The expansion comes at a time of intensifying competition and regulatory scrutiny. Rival stablecoin issuer Circle went public last year, increasing pressure on Tether to ramp up scale, resilience, and transparency. At the same time, regulators globally are working on stablecoin reserve practices and compliance standards. Tether also wants to establish regulatory footholds outside the United States, including within the Abu Dhabi Global Market, as it navigates a fragmented global regulatory landscape.
Block Plans New Round of Layoffs
On the other hand, the fintech group led by Jack Dorsey. Block Inc., is preparing to reduce its workforce by as much as 10% as part of its restructuring effort. The planned job cuts were reported by Bloomberg on Saturday.
According to the report, the reductions are taking place across multiple teams and are tied to year-end performance evaluations that are expected to continue through late February. If carried out in full, the move would be the company’s third major round of layoffs in roughly two years. Block eliminated 931 roles in March of 2025 and cut around 1,000 positions earlier, in January of 2024.
Block has been reshaping its business since 2024 to more closely integrate Cash App with Square while reallocating resources toward newer initiatives. In November 2024, the company said it will prioritize Bitcoin mining activities and wind down its decentralized technology unit, TBD. Around the same time, it scaled back investments in music streaming platform Tidal and laid off staff tied to both operations. The company has also been developing an in-house AI productivity tool known as Goose.

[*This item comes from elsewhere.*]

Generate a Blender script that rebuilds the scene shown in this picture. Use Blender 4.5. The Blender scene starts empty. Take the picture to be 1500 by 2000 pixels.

At its investor day in November 2025, Block shared a three-year financial framework that targets mid-teens annual gross profit growth through 2028 and projected $11.98 billion in gross profit for 2026. Management also announced a $5 billion expansion of its share repurchase program, which lifted shares by about 8% at the time.
However, earnings results have been mixed. While Block beat expectations in the second quarter with 14% year-over-year gross profit growth, it fell short in the third quarter on both revenue and adjusted earnings per share, triggering a sharp after-hours sell-off.
Block’s shares are down roughly 37% over the past year and about 13% year to date, despite a nearly 5% gain in Friday’s session that saw the stock close at $55.97. The layoffs also come during a broader wave of corporate job cuts, with US employers announcing more than 108,000 layoffs in January, the highest January total since 2009.